トランプトレードの一番のリスクはなに?新興国通過の下落は続くのか?
現在の新興国市場の状況はあの米国の「テーパリング」
の時と似ています。
当時はFRBが債券買い入れの縮小(テーパリング)
を示唆したことで、新興国の債券市場から資金が流出し、経済規模の大きい
新興国の多くが危機に陥りました。
トランプ政権とテーパリング時との違いは?
2013年にFRBが13年に債券買い入れ縮小を示唆すると、
新興国の債券市場ではパニック的な売りが起き、世界的な利回り
追求の一環で新興国債に投資家が殺到する中でマネーが一気に
流出したため、新興国債利回りは急騰し新興国通貨は下落
しました。
今回も同じようなことが起きていて、米大統領選の1カ月前には、
新興国通貨建て債券の直近8カ月の投資収益率が20%を超え、
09年の金融危機終了後で最大となっていました。
それがトランプ勝利とともに通貨安と利回り上昇が重なり、
投資家は8%の損失を出し、米大統領選後に利益の多くが吹き飛び
ました。
2013年のテーパリング時と大きく異なる点もあります。
当時は新興国に資金が流入していた期間は今よりも長く、債券だけでなく
株式にも資金が流れ込み、一部新興大国の多額の経常赤字
を埋め合わせていました。
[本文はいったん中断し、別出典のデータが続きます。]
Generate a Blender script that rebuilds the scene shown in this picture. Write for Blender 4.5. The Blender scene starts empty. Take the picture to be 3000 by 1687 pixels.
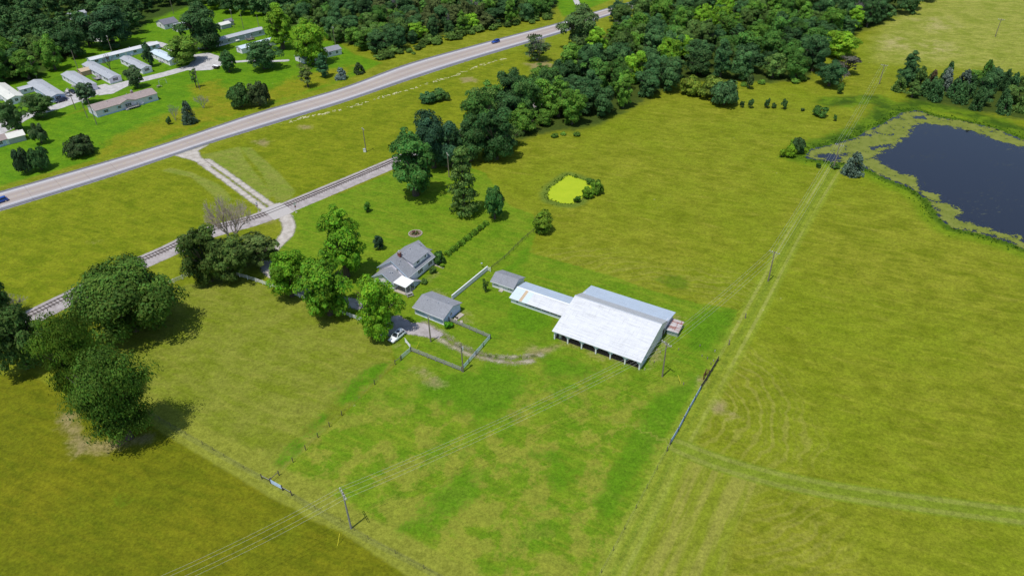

ところが今回は、株式への資金流入が少額
にとどまっている上、新興国は既に経常赤字はテーパリング時よりも
縮小しています。
問題なのは新興国通貨安でも貿易が増えないリスク
FRBの政策転換が新興国を揺るがした13年と違い、いま新興国にとって問題
となっているのは、トランプ氏が公約した減税やインフラ投資によって米国の
成長率とインフレ率が加速すると見込まれているにもかかわらず、米国の保護政策
によって、新興国では輸出が伸びや、資金調達コストの上昇が一部相殺されることが
難しくなることです。
結局、新興国の調達コストの上昇と通貨安による、新興国からの資金の
流出を加速させるリスクだけが大きくなる懸念があります。
ドル高に歯止めがかからなくなる?
こうなると、人民元をはじめとする、大国の新興国通貨の下落が
止まらなくというシナリオも考えられます。
とくに人民元の下落は、米国にとってもネガティブなはずなのに
貿易の保護政策によって皮肉にも止まらなくなる相場展開も
予想されます。
長期金利が上昇することによって市場にどのような影響を及ぼす
のかトランプトレードの一番のリスクと思います。